Indeed, many of the current corruption problems date back to the early months of the Afghan war, in 2001, when U.S. Army Special Forces and CIA agents gave millions of dollars to regional fighters such as Mr. Sherzai to battle the Taliban, and then, after the Taliban had been ousted, allowed them to become the de facto government.

They displaced both the traditional system of tribal elders and the emerging national government. Mr. Karzai relied on them to extend his influence beyond his family’s own tribe.
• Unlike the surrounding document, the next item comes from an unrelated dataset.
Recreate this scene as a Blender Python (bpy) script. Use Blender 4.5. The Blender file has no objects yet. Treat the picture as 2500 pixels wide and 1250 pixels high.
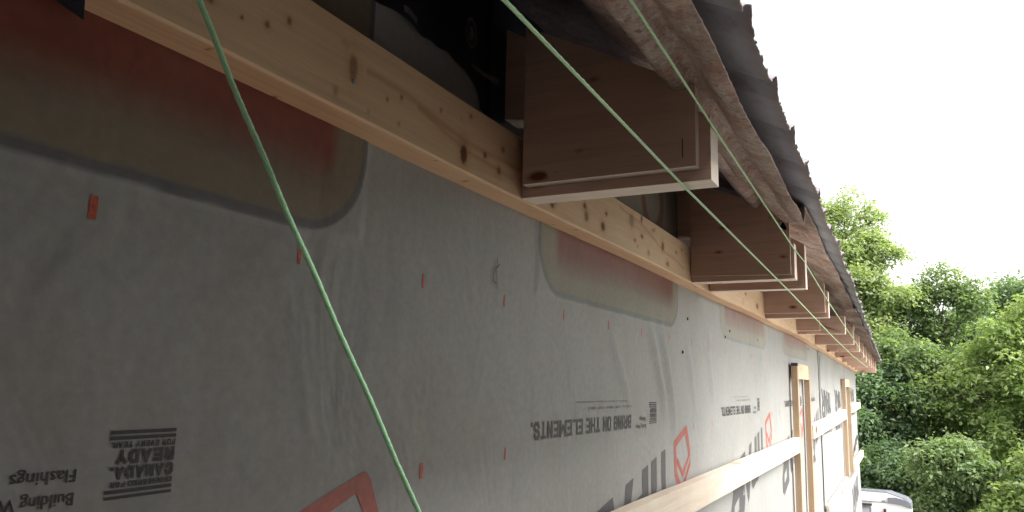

Despite their alarm at some of these developments, officials from the United States, Britain and Canada all say they are maintaining their support for Mr. Karzai. This is partly because they see no viable alternative. None of the dozen-odd prospective presidential challengers seem strong enough to hold the country together.

And it is also because, certainly in the case of Canadian officials, they believe that some progress is being made toward installing non-criminal leadership in key branches of the government, even if it’s happening slowly.
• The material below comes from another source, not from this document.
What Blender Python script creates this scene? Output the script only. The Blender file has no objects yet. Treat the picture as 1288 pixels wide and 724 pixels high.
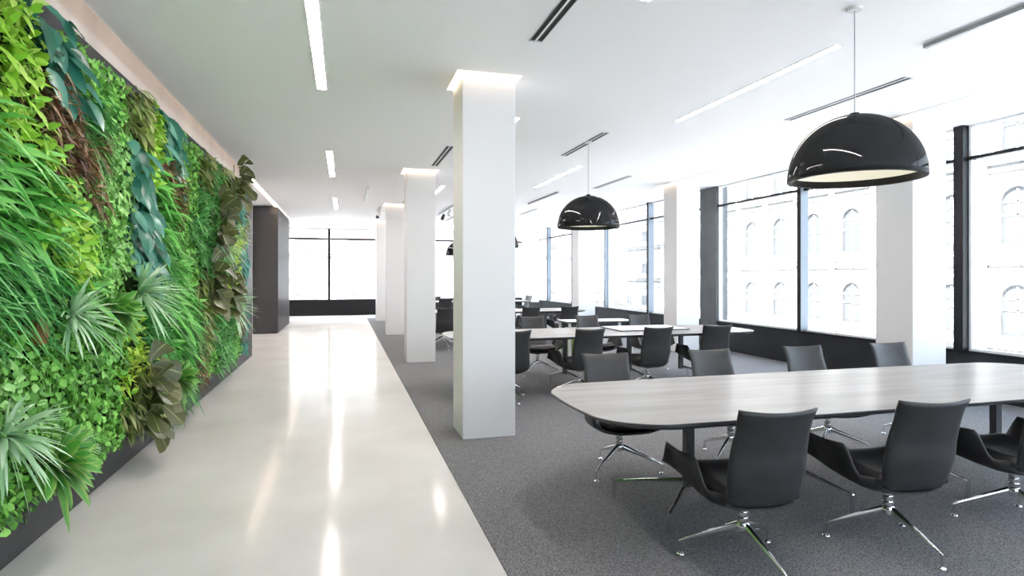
import bpy, bmesh, math, random
import numpy as np
from mathutils import Vector, Matrix
PI = math.pi
SC = bpy.context.scene
COL = SC.collection
rnd = random.Random(7)

# ------------------------------------------------------------------ helpers
def link(o, parent=None):
    COL.objects.link(o)
    if parent is not None:
        o.parent = parent
    return o

def mesh_obj(name, me, mat=None, parent=None, smooth=False):
    o = bpy.data.objects.new(name, me)
    if mat is not None:
        for m in (mat if isinstance(mat, (list, tuple)) else [mat]):
            me.materials.append(m)
    if smooth:
        me.polygons.foreach_set('use_smooth', [True] * len(me.polygons))
        me.update()
    return link(o, parent)

class MB:
    """collects shapes into ONE mesh"""
    def __init__(self):
        self.bm = bmesh.new()
    def box(self, x0, x1, y0, y1, z0, z1, mi=0):
        vs = [self.bm.verts.new(p) for p in ((x0,y0,z0),(x1,y0,z0),(x1,y1,z0),(x0,y1,z0),(x0,y0,z1),(x1,y0,z1),(x1,y1,z1),(x0,y1,z1))]
        for f in ((3,2,1,0),(4,5,6,7),(0,1,5,4),(1,2,6,5),(2,3,7,6),(3,0,4,7)):
            self.bm.faces.new([vs[i] for i in f]).material_index = mi
        return self
    def prism(self, pts, z0, z1, mi=0, bev=0.0):
        """vertical prism over a ccw outline; bev pulls the bottom rim inwards"""
        n = len(pts); cx = sum(p[0] for p in pts)/n; cy = sum(p[1] for p in pts)/n
        rings = []
        def ring(z, ins):
            r = []
            for (x, y) in pts:
                d = math.hypot(x-cx, y-cy)
                k = (d-ins)/d
                r.append(self.bm.verts.new((cx+(x-cx)*k, cy+(y-cy)*k, z)))
            return r
        h = z1 - z0
        rings.append(ring(z0, bev)); rings.append(ring(z0+h*0.55, 0.003)); rings.append(ring(z1-0.003, 0)); rings.append(ring(z1, 0.003))
        for a, b in zip(rings, rings[1:]):
            for i in range(n):
                j = (i+1) % n
                self.bm.faces.new((a[i], a[j], b[j], b[i])).material_index = mi
        self.bm.faces.new(list(reversed(rings[0]))).material_index = mi
        self.bm.faces.new(rings[-1]).material_index = mi
        return self
    def lathe(self, prof, n=32, c=(0,0), closed_ends=True, mi=0):
        rings = []
        for (r, z) in prof:
            rings.append([self.bm.verts.new((c[0]+r*math.cos(2*PI*i/n), c[1]+r*math.sin(2*PI*i/n), z)) for i in range(n)])
        for a, b in zip(rings, rings[1:]):
            for i in range(n):
                j = (i+1) % n
                self.bm.faces.new((a[i], a[j], b[j], b[i])).material_index = mi
        if closed_ends:
            self.bm.faces.new(list(reversed(rings[0]))).material_index = mi
            self.bm.faces.new(rings[-1]).material_index = mi
        return self
    def tube(self, pts, rad, n=8, mi=0):
        """swept round tube with a radius (or w,h pair) per point"""
        pts = [Vector(p) for p in pts]
        rings = []
        for i, p in enumerate(pts):
            a = pts[max(i-1, 0)]; b = pts[min(i+1, len(pts)-1)]
            t = (b-a).normalized()
            up = Vector((0,0,1)) if abs(t.z) < 0.95 else Vector((0,1,0))
            s = t.cross(up).normalized(); u = s.cross(t)
            r = rad[i] if isinstance(rad, (list, tuple)) else rad
            rw, rh = r if isinstance(r, (list, tuple)) else (r, r)
            rings.append([self.bm.verts.new(p + s*rw*math.cos(2*PI*k/n) + u*rh*math.sin(2*PI*k/n)) for k in range(n)])
        for a, b in zip(rings, rings[1:]):
            for k in range(n):
                j = (k+1) % n
                self.bm.faces.new((a[k], a[j], b[j], b[k])).material_index = mi
        self.bm.faces.new(list(reversed(rings[0]))).material_index = mi
        self.bm.faces.new(rings[-1]).material_index = mi
        return self
    def build(self, name, mat, parent=None, smooth=False):
        bmesh.ops.recalc_face_normals(self.bm, faces=self.bm.faces)
        me = bpy.data.meshes.new(name)
        self.bm.to_mesh(me); self.bm.free()
        o = mesh_obj(name, me, mat, parent)
        if smooth:
            me.polygons.foreach_set('use_smooth', [True]*len(me.polygons))
            me.set_sharp_from_angle(angle=math.radians(40))
        return o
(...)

Much of the Canadians’ faith is in the newly created Independent Directorate of Local Governance, or the IDLG, which was created by Mr. Karzai to oversee the appointment of regional and state leaders.

Since it was created last August, the IDLG has fired the governors of eight of Afghanistan’s 34 provinces. And in an interview at his Kabul office, IDLG head Barna Karim, who is widely respected by Western and Afghan leaders, said that he hopes to see at least six more governors replaced in the near future.

But his office only has the authority to recommend changes to Mr. Karzai, and the President has lately seemed less interested in ousting officials, perhaps because of the looming election.

“We just have to curb them as much as we can, slowly and surely,” Mr. Karim said. “In those provinces where we changed governors, it wasn’t easy.”

And some officials are still considered untouchable. Ahmed Wali Karzai, the President’s brother in Kandahar, is said to be beyond the reach of any government body.

Zarar Ahmad Moqbel, the Interior Minister, said in an interview that he does not consider the Karzais to be appropriate subjects of investigation. “The President of Afghanistan has sent an official decree to all the offices of the Afghan government, stating that we should not spare any members of his family from investigation,” he said, adding that he therefore did not consider it necessary to look into any such allegations.

Canadian officials are said to have pressed President Karzai hard during the past two years to reduce the power of his brother and of Mr. Khalid.

But they have backed off recently, in the wake of Mr. Bernier’s unguarded remarks and because they are said to believe that such efforts could be counterproductive.

Many observers believe that President Karzai will try to keep loyalists in office, regardless of their problems or ties to criminal activity, until next year’s presidential race is settled. He has not yet declared himself a candidate for re-election.

Gen. McNeill, the U.S. commander of the NATO coalition, likened Mr. Karzai’s position to that of a second-tier soccer club with a weak bench.

He noted that the vast majority of Afghans are illiterate, after enduring almost 30 years without functioning schools. The country has just produced its first batch of university graduates this year. In the view of officials such as Gen. McNeill, the hard men may have to remain in office for a while.

“If a government [such as Canada’s], which has a vested interest in a particular province, goes to President Karzai, and says, ‘This particular governor does not seem to be the person who has the skills to take this thing forward,’ and President Karzai turns to his bench, and what do you think he sees? It’s a tough business. … I think it’s in that line of effort that we have our slowest rate of progress. We think we’re helping, but it’s just a tough business.”